* begin *
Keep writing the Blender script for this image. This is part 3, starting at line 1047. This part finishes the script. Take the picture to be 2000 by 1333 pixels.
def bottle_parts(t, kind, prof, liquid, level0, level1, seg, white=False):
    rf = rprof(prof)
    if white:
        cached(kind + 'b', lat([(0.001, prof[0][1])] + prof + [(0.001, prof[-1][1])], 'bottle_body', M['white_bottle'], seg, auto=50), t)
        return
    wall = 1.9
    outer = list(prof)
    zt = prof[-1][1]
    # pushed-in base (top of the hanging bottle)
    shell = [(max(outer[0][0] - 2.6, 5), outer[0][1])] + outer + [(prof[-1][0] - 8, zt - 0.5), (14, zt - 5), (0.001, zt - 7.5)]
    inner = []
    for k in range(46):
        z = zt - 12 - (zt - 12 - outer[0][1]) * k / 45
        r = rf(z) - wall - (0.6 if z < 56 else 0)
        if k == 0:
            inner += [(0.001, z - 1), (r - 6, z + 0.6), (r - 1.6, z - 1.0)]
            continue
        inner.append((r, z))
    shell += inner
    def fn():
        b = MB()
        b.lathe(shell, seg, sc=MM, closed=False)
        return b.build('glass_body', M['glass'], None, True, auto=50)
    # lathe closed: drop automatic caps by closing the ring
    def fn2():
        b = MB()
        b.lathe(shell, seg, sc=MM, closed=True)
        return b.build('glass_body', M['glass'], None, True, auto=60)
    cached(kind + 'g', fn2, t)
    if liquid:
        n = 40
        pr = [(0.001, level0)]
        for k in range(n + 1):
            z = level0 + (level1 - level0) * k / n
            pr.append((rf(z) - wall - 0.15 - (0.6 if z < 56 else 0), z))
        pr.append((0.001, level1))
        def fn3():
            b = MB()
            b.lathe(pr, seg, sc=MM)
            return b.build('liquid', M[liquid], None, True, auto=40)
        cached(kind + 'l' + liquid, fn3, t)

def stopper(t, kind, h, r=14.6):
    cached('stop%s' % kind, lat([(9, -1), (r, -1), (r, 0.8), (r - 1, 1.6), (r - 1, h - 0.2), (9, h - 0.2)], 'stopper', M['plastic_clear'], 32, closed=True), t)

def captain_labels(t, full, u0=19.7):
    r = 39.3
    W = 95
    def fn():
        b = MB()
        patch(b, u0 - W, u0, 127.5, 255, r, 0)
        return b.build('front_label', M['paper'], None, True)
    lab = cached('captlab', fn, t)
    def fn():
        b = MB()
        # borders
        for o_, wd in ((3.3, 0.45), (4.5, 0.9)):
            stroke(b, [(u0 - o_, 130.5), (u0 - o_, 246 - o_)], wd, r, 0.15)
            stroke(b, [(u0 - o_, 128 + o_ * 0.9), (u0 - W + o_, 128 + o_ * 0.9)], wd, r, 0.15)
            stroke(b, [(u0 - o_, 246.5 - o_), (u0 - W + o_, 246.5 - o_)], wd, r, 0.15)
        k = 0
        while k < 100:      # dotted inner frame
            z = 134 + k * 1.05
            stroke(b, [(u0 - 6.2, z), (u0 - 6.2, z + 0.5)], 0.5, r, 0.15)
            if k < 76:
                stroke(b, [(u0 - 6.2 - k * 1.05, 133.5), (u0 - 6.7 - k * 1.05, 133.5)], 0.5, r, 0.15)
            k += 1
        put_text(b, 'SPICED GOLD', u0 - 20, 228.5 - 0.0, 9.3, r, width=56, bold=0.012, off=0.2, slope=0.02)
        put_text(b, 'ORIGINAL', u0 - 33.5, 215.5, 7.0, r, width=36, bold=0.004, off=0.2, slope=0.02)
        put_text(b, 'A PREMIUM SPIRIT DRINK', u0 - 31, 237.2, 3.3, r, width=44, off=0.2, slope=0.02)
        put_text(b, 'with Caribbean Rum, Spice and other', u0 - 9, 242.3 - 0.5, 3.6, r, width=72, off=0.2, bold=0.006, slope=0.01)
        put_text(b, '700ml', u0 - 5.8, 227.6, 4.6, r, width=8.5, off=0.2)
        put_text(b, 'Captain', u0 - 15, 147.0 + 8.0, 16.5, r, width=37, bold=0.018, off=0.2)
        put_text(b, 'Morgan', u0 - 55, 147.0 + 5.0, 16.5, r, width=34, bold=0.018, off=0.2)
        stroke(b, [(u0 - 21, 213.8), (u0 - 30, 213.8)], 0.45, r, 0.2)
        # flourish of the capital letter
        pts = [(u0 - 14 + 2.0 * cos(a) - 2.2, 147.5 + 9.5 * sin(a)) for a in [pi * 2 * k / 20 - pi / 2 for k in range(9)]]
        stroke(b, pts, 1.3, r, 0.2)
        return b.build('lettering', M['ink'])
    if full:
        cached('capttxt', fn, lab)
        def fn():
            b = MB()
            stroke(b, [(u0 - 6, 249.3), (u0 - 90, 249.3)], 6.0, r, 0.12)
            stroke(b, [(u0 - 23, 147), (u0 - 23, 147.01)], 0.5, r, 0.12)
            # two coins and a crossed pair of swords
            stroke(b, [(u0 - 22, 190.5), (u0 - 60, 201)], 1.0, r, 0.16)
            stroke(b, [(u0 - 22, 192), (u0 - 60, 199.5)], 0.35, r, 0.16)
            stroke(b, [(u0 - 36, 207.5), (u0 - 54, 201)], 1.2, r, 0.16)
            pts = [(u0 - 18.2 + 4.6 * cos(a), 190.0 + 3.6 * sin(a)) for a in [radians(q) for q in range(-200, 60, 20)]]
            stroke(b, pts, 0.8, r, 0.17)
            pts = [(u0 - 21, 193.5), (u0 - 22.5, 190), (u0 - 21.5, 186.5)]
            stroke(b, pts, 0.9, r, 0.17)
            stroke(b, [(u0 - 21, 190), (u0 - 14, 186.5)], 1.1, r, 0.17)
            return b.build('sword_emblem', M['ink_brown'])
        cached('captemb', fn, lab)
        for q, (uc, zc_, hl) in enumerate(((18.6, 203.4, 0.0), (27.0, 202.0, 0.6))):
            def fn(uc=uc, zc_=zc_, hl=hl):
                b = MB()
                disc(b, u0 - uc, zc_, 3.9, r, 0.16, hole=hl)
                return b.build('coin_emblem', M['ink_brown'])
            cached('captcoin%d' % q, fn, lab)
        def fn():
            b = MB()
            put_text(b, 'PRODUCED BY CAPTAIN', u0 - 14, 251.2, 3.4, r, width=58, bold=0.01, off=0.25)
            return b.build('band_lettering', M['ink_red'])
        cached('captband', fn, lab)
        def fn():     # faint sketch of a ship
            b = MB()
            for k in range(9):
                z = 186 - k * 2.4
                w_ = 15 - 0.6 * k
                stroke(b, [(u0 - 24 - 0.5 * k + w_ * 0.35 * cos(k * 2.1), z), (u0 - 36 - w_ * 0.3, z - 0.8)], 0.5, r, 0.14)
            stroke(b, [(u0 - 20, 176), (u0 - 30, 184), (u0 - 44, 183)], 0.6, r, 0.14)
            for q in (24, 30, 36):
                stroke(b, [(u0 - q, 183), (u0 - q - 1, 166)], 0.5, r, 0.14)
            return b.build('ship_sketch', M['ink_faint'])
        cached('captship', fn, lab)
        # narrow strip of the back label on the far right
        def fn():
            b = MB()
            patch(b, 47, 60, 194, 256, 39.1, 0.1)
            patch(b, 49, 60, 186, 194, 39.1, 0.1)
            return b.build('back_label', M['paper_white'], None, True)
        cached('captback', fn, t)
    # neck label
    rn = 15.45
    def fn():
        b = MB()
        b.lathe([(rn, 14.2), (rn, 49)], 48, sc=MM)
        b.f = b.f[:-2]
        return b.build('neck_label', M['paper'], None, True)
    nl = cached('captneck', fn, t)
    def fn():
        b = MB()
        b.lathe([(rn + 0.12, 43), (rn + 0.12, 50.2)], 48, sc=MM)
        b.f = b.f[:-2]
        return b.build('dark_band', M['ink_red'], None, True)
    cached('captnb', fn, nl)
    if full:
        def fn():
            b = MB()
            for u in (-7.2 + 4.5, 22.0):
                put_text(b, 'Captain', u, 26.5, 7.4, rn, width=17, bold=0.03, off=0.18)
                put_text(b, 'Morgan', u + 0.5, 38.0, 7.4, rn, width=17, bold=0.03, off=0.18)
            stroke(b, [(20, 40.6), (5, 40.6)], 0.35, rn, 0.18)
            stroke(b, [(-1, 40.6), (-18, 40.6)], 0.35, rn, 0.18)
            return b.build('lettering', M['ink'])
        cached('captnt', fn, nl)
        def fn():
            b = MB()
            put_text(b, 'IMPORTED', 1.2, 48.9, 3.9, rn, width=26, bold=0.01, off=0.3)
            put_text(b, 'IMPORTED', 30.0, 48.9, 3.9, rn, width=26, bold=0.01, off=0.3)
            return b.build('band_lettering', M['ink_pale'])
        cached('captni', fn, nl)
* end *
**SHORT TASK**
Using the listing above, show each line holding the string "patch".

**COMPLETED TASK**
        patch(b, u0 - W, u0, 127.5, 255, r, 0)
            patch(b, 47, 60, 194, 256, 39.1, 0.1)
            patch(b, 49, 60, 186, 194, 39.1, 0.1)